----- Data shown -----

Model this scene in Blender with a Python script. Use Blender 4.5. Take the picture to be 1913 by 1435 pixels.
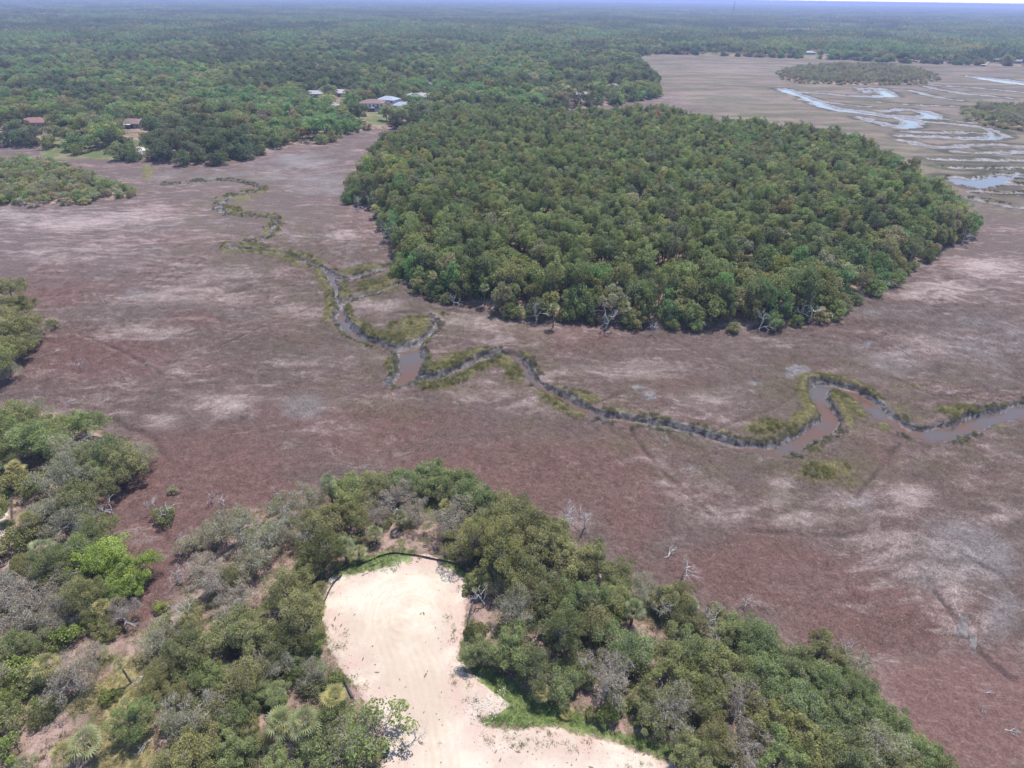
import bpy, bmesh, math, random
import numpy as np
from mathutils import Matrix, Vector

# ------------------------------------------------------------------ camera, sky, sun, exposure
SC = bpy.context.scene
for o in list(bpy.data.objects): bpy.data.objects.remove(o, do_unlink=True)
COL = SC.collection
CAMH = 90.0
PITCH = math.radians(32.95)
ROLL = math.radians(0.8)
FPX = 1115.0                                  # focal length in photo pixels (photo 1913 x 1435)
_r0 = np.array([1.0, 0, 0]); _u0 = np.array([0, math.sin(PITCH), math.cos(PITCH)])
_f = np.array([0, math.cos(PITCH), -math.sin(PITCH)])
_r = _r0*math.cos(ROLL) + _u0*math.sin(ROLL); _u = _u0*math.cos(ROLL) - _r0*math.sin(ROLL)
cam_d = bpy.data.cameras.new('camera'); cam = bpy.data.objects.new('camera', cam_d); COL.objects.link(cam)
cam_d.sensor_width = 36; cam_d.lens = 18*FPX/956.5; cam_d.clip_start = 1; cam_d.clip_end = 90000
cam.matrix_world = Matrix([[_r[0], _u[0], -_f[0], 0], [_r[1], _u[1], -_f[1], 0], [_r[2], _u[2], -_f[2], CAMH], [0, 0, 0, 1]])
SC.camera = cam
SUN_EL = math.radians(68); SUN_AZ = math.atan2(0.5, 0.86)      # beyond the scene, to the right
W = bpy.data.worlds.new('World'); SC.world = W; W.use_nodes = True
wn = W.node_tree.nodes; wl = W.node_tree.links
sky = wn.new('ShaderNodeTexSky'); sky.sky_type = 'NISHITA'; sky.sun_disc = False
sky.sun_elevation = SUN_EL; sky.sun_rotation = SUN_AZ; sky.altitude = 50; sky.air_density = 1.0; sky.dust_density = 0.1; sky.ozone_density = 2.5
wl.new(sky.outputs[0], wn['Background'].inputs[0]); wn['Background'].inputs[1].default_value = 0.13
sd = bpy.data.lights.new('sun', 'SUN'); sun = bpy.data.objects.new('sun', sd); COL.objects.link(sun)
sd.energy = 4.0; sd.angle = math.radians(0.6); sd.color = (1.0, 0.955, 0.90)
_sv = Vector((math.sin(SUN_AZ)*math.cos(SUN_EL), math.cos(SUN_AZ)*math.cos(SUN_EL), math.sin(SUN_EL)))
sun.rotation_euler = _sv.to_track_quat('Z', 'Y').to_euler(); sun.location = (0, 0, 200)
SC.view_settings.view_transform = 'Standard'; SC.view_settings.look = 'None'; SC.view_settings.gamma = 1
SC.view_settings.exposure = 0.85
SC.render.engine = 'CYCLES'
SC.cycles.max_bounces = 6; SC.cycles.diffuse_bounces = 3; SC.cycles.transmission_bounces = 3
SC.cycles.transparent_max_bounces = 6; SC.cycles.volume_bounces = 1

# ------------------------------------------------------------------ helpers
def at(px, py, z=0.0):
    """the world point at height z seen at photo position (px, py)"""
    d = _f + _r*((px-956.5)/FPX) - _u*((py-717.5)/FPX)
    if d[2] > -0.004: d = d.copy(); d[2] = -0.004
    t = (z-CAMH)/d[2]
    return np.array([d[0]*t, d[1]*t, z])
def atl(pts, z=0.0): return [tuple(at(x, y, z)[:2]) for x, y in pts]
def proj(p):
    v = np.asarray(p, float) - np.array([0, 0, CAMH]); w = v @ _f
    return 956.5 + FPX*(v @ _r)/w, 717.5 - FPX*(v @ _u)/w, w

def _hash(ix, iy, s):
    h = (ix.astype(np.int64)*374761393 + iy.astype(np.int64)*668265263 + s*974634777) & 0xffffffff
    h = ((h ^ (h >> 13))*1274126177) & 0xffffffff
    return ((h ^ (h >> 16)) & 0xffff)/65535.0
def vnoise(x, y, s=0):
    ix = np.floor(x); iy = np.floor(y); fx = x-ix; fy = y-iy
    fx = fx*fx*(3-2*fx); fy = fy*fy*(3-2*fy)
    a = _hash(ix, iy, s); b = _hash(ix+1, iy, s); c = _hash(ix, iy+1, s); d = _hash(ix+1, iy+1, s)
    return (a*(1-fx)+b*fx)*(1-fy) + (c*(1-fx)+d*fx)*fy
def fbm(x, y, o=4, s=0):
    v = 0; a = 0.5; t = 0
    for k in range(o):
        v = v + a*vnoise(x*2**k, y*2**k, s+k); t += a; a *= 0.5
    return v/t
def sstep(a, b, x):
    t = np.clip((x-a)/(b-a), 0, 1); return t*t*(3-2*t)
def poly_sdf(poly, X, Y):
    """signed distance, positive inside"""
    P = np.asarray(poly, float); n = len(P); d = np.full(X.shape, 1e12); ins = np.zeros(X.shape, bool)
    for i in range(n):
        a = P[i]; b = P[(i+1) % n]; e = b-a; L = e@e + 1e-12
        t = np.clip(((X-a[0])*e[0]+(Y-a[1])*e[1])/L, 0, 1)
        d = np.minimum(d, (X-a[0]-t*e[0])**2 + (Y-a[1]-t*e[1])**2)
        if a[1] != b[1]:
            c = ((a[1] > Y) != (b[1] > Y)) & (X < (b[0]-a[0])*(Y-a[1])/(b[1]-a[1]) + a[0]); ins ^= c
    d = np.sqrt(d); return np.where(ins, d, -d)
def line_dist(pts, X, Y, widths, reach=60):
    """distance to the edge of a band round a polyline"""
    out = np.full(X.shape, float(reach)); P = np.asarray(pts, float)
    for i in range(len(P)-1):
        a = P[i]; b = P[i+1]; m = reach
        sel = (X > min(a[0], b[0])-m) & (X < max(a[0], b[0])+m) & (Y > min(a[1], b[1])-m) & (Y < max(a[1], b[1])+m)
        if not sel.any(): continue
        x = X[sel]; y = Y[sel]; e = b-a; L = e@e + 1e-12
        t = np.clip(((x-a[0])*e[0]+(y-a[1])*e[1])/L, 0, 1)
        dd = np.sqrt((x-a[0]-t*e[0])**2 + (y-a[1]-t*e[1])**2) - (widths[i]*(1-t)+widths[i+1]*t)
        out[sel] = np.minimum(out[sel], dd)
    return out
def smooth_line(pts, n=3):
    P = [np.array(p, float) for p in pts]
    for _ in range(n):
        Q = [P[0]]
        for a, b in zip(P[:-1], P[1:]): Q += [a*.75+b*.25, a*.25+b*.75]
        Q.append(P[-1]); P = Q
        if len(P) > 160: break
    return P

def tag(o, label=None, cat=None, group=None, kind=None):
    if label: o['label'] = label
    if cat: o['category'] = cat
    if group: o['group'] = group
    if kind: o['kind'] = kind
    return o
def empty(name, loc, rz=0.0, s=1.0):
    o = bpy.data.objects.new(name, None); COL.objects.link(o); o.location = loc; o.rotation_euler = (0, 0, rz)
    o.scale = (s, s, s) if not hasattr(s, '__len__') else s
    o.empty_display_size = 0.5
    return o
def mesh_np(name, V, F4=None, F3=None, mats=(), smooth=False, attrs=None):
    """mesh from numpy vertices and quads / triangles"""
    me = bpy.data.meshes.new(name); V = np.asarray(V, np.float32)
    F4 = np.zeros((0, 4), np.int32) if F4 is None else np.asarray(F4, np.int32)
    F3 = np.zeros((0, 3), np.int32) if F3 is None else np.asarray(F3, np.int32)
    me.vertices.add(len(V)); me.vertices.foreach_set('co', V.ravel())
    nl = F4.size + F3.size; me.loops.add(nl); me.loops.foreach_set('vertex_index', np.concatenate([F4.ravel(), F3.ravel()]).astype(np.int32))
    me.polygons.add(len(F4)+len(F3))
    st = np.concatenate([np.arange(len(F4))*4, F4.size + np.arange(len(F3))*3]).astype(np.int32)
    me.polygons.foreach_set('loop_start', st)
    if smooth: me.polygons.foreach_set('use_smooth', np.ones(len(F4)+len(F3), bool))
    for m in mats: me.materials.append(m)
    for k, v in (attrs or {}).items():
        v = np.asarray(v, np.float32)
        if v.ndim == 2:
            a = me.attributes.new(k, 'FLOAT_VECTOR', 'POINT'); a.data.foreach_set('vector', v.ravel())
        else:
            a = me.attributes.new(k, 'FLOAT', 'POINT'); a.data.foreach_set('value', v)
    me.update(calc_edges=True); me.validate()
    return me
def link(name, me, parent=None, loc=None):
    o = bpy.data.objects.new(name, me); COL.objects.link(o); o.parent = parent
    if loc is not None: o.location = loc
    return o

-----

Restate exactly, please, only the lines between the start of the data and the line containing "from mathutils import Matrix, Vector", both ends included, skipping the pictures.

▸ **Solution to the exercise**:
Model this scene in Blender with a Python script. Use Blender 4.5. Take the picture to be 1913 by 1435 pixels.
import bpy, bmesh, math, random
import numpy as np
from mathutils import Matrix, Vector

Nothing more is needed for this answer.